Nessa interface surgem as oportunidades para articulação do esforço federal com os estados, numa cooperativa de inteligência, definição de estratégias de contenção e combinação de forças de repressão às estruturas criminosas. Os Ministérios Públicos têm elevado potencial para fortalecer essas estratégias, articulando as ações policiais com o Judiciário —uma boa oportunidade para o promotor Sarrubbo levar sua experiência de gestão na área criminal em São Paulo, com marcantes resultados, como a execução de quase 500 operações que resultaram na recuperação de R$ 1 bilhão de ativos, 580 denúncias por lavagem de dinheiro e a condenação de 602 criminosos ligados ao PCC.

Mas não só letalidade e crime organizado tumultuam a vida dos cidadãos. E aí está o terceiro grande desafio da segurança: o varejo dos crimes cotidianos, que infernizam a sociedade. Dados da mais recente Pesquisa Nacional por Amostra de Domicílios (Pnad) revelam que, no período de um ano, 1,5 milhão de brasileiros foram vítimas de roubos e 2,9 milhões sofreram furtos variados, incluindo 334 mil veículos e quase 1 milhão de celulares.
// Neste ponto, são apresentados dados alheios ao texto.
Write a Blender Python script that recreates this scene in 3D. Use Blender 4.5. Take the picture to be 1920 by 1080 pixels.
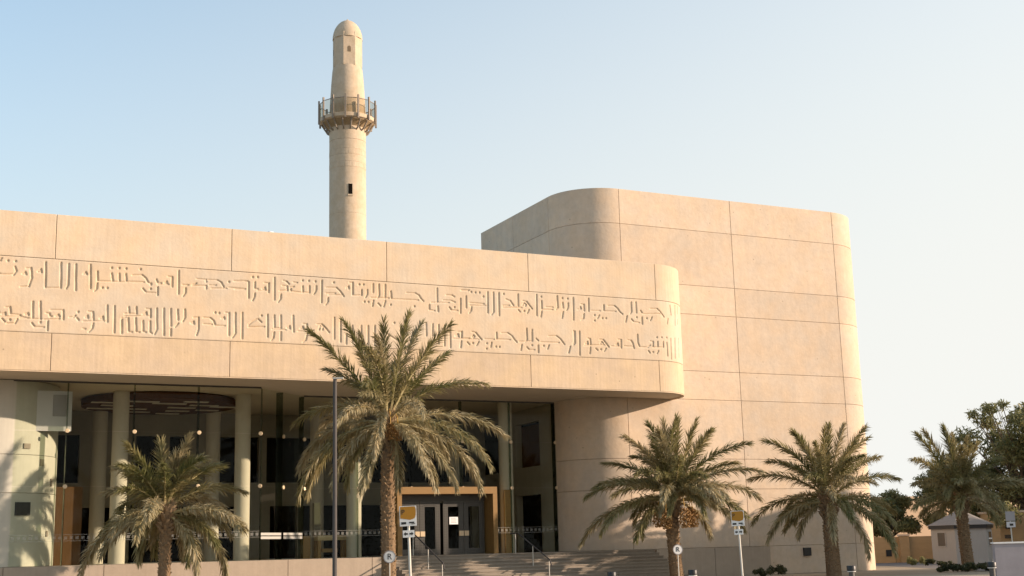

São crimes que constrangem os cidadãos no dia a dia, não só como vítimas, mas também por induzir sensível sensação de insegurança que corrói a qualidade de vida. O novo ministro deve investir obsessivamente na redução da impunidade que estimula os violentos e os criminosos reincidentes que intranquilizam nossas ruas.

A Senasp, através de instrumentos indutores, como repasses financeiros, equipamentos, tecnologia, treinamento e suporte técnico, pode auxiliar no desempenho das polícias estaduais e na orientação de planos integrados das polícias com as administrações municipais para ampliar a efetividade do esforço preventivo.

Segurança pública se faz com gestão de evidências do que funciona, com informações robustas e confiáveis, competências aprimoradas para resultados e o máximo uso de recursos nos setores que possam influenciar resultados. Não é o caso de investir no falido programa Pronasci (Programa Nacional de Segurança Pública com Cidadania), no uso propagandístico da Força Nacional de Segurança Pública e em serviços de apelo midiático.